[STATED GOAL]: Copy all lines below containing "detail".

_ _ _ _

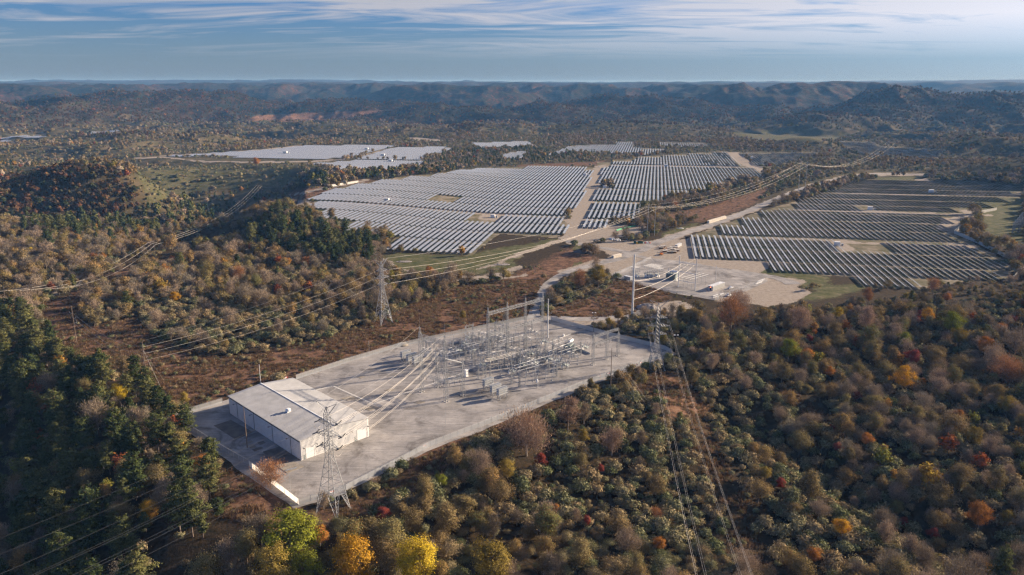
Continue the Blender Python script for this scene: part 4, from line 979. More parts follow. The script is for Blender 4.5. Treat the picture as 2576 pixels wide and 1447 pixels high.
def picker(kn):
    hi = np.array(KIDX[kn]); lo = np.array(KIDX[kn + '_low'])
    def f(idx):
        far = SR[idx] > 1150; c = rng.integers(0, 1000, len(idx)); return np.where(far, lo[c % len(lo)], hi[c % len(hi)])
    return f
rest = ~blocked & ~used
mass('pine_woods', rest & (SK == 0), 'pines scattered through the wooded hills behind the nearest stands', picker('pine'))
mass('bare_woods', rest & (SK == 1), 'leafless brown woods covering the rolling ground', picker('bare'))
mass('oak_woods', rest & (SK == 2), 'brown leaved woods covering the rolling ground', picker('leafy'))
mass('scrub', rest & (SK == 3), 'grey-olive scrub covering the open plateau', picker('shrub'))
mass('hill_woods', rest & (SK == 5), 'red-brown oak woods with hillside shade darkened into their colour, covering the far hills and the valley spur', picker('hill'))
mass('autumn_woods', rest & (SK == 4), 'orange, red and yellow trees dotted through the woods', picker('autumn'))

# tufts of broom sedge over the meadow
def tufts():
    rg = np.random.default_rng(5); P = rg.normal(size=(46, 3)) * np.array([0.42, 0.42, 0.0]); d = P * 0.5 + rg.normal(size=P.shape) * 0.12; d[:, 2] = rg.uniform(0.6, 1.2, len(P)); s_ = rg.normal(size=P.shape); s_[:, 2] = 0; s_ /= np.linalg.norm(s_, axis=1, keepdims=True)
    V = np.stack([P - s_ * 0.09, P + s_ * 0.09, P + d], 1).reshape(-1, 3); me = npmesh('tuft', V, np.arange(len(V)).reshape(-1, 3), [leaf_mat('sedge', [(0, (0.11, 0.075, 0.042)), (0.4, (0.2, 0.12, 0.068)), (0.75, (0.28, 0.19, 0.115)), (1, (0.13, 0.125, 0.06))], trans=0.3)])
    ob = bpy.data.objects.new('tuft', me); FARP.append(('tuft', ob)); KIDX['tuft'] = [len(FARP) - 1]; KIDX['tuft_low'] = KIDX['tuft']
tufts()
gx = np.arange(-420, 260, 1.75); gy = np.arange(225, 640, 1.75); TX, TY = np.meshgrid(gx, gy); TX = TX.ravel() + rng.uniform(-.8, .8, TX.size); TY = TY.ravel() + rng.uniform(-.8, .8, TY.size)
TZ_ = height(TX, TY); tpx, tpy, tdp = project(TX, TY, TZ_); tj = 4.0 * FPX / np.maximum(tdp, 100)
tm_ = np.zeros(len(TX), bool)
for p in RUST + CLEAR[2:5]: tm_ |= inpoly(tpx + rng.normal(size=len(TX)) * tj * 0.4, tpy + rng.normal(size=len(TX)) * tj * 0.15, p)
tm_ &= ~inpoly(TX, TY, PADW) & (tpx > -60) & (tpx < 2640) & (distpoly(TX, TY, PADW) > 4) & (fbm(TX / 9, TY / 9, 3, 91) > -0.22) & ~inpoly(tpx, tpy, ribbon_poly(ROADP, [w_*1.3+3 for w_ in ROADW]))
SX, SY, SZ = TX[tm_], TY[tm_], TZ_[tm_] - 0.05; SS = rng.uniform(0.6, 1.5, len(SX)); SR = np.hypot(SX, SY)
print('tufts', len(SX))
mass('meadow_grass', np.ones(len(SX), bool), 'rust coloured broom sedge tufts covering the open meadow', picker('tuft'))
# ------------------------------------------------------------ warehouse
M_WALL = mat('cream_metal_siding', (0.76, 0.75, 0.72), 0.55, 0.0, var=0.05, scale=0.4, spec=0.4)
M_ROOF = mat('grey_metal_roof', (0.40, 0.395, 0.385), 0.5, 0.1, var=0.10, scale=0.25, spec=0.4)
M_WHITE = mat('white_paint', (0.78, 0.78, 0.76), 0.5, var=0.05, scale=1)
M_DARK = mat('dark_metal', (0.045, 0.05, 0.055), 0.5, 0.2)
M_CONC = mat('concrete', (0.52, 0.50, 0.46), 0.9, var=0.15, scale=0.8)
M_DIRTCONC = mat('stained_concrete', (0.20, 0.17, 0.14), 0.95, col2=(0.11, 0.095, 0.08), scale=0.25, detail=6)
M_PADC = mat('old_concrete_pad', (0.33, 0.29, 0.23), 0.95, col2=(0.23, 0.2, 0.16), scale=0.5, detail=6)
M_LAT2 = mat('pale_lattice_steel', (0.38, 0.385, 0.39), 0.5, 0.3, var=0.15, scale=0.5)
M_LAT = mat('weathered_lattice_steel', (0.33, 0.335, 0.34), 0.55, 0.35, var=0.2, scale=0.5)
M_LATD = mat('dark_lattice_steel', (0.10, 0.105, 0.11), 0.6, 0.35, var=0.2, scale=0.5)
M_PORC = mat('grey_porcelain', (0.34, 0.36, 0.38), 0.3, spec=0.6)
M_BROWNP = mat('dark_insulator', (0.06, 0.06, 0.065), 0.35, spec=0.5)
M_BUS = mat('aluminium_bus', (0.68, 0.68, 0.67), 0.45, 0.2)
M_WIRE = mat('bare_conductor', (0.60, 0.55, 0.48), 0.5, 0.2)
M_WIREK = mat('dark_conductor', (0.14, 0.14, 0.145), 0.6, 0.2)
M_WIRED = mat('weathered_conductor', (0.36, 0.35, 0.34), 0.5, 0.3)
M_WOOD = mat('weathered_pole_wood', (0.19, 0.14, 0.105), 0.95, var=0.2, scale=0.6)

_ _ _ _

[SOLUTION FOR THIS EXERCISE]:
M_DIRTCONC = mat('stained_concrete', (0.20, 0.17, 0.14), 0.95, col2=(0.11, 0.095, 0.08), scale=0.25, detail=6)
M_PADC = mat('old_concrete_pad', (0.33, 0.29, 0.23), 0.95, col2=(0.23, 0.2, 0.16), scale=0.5, detail=6)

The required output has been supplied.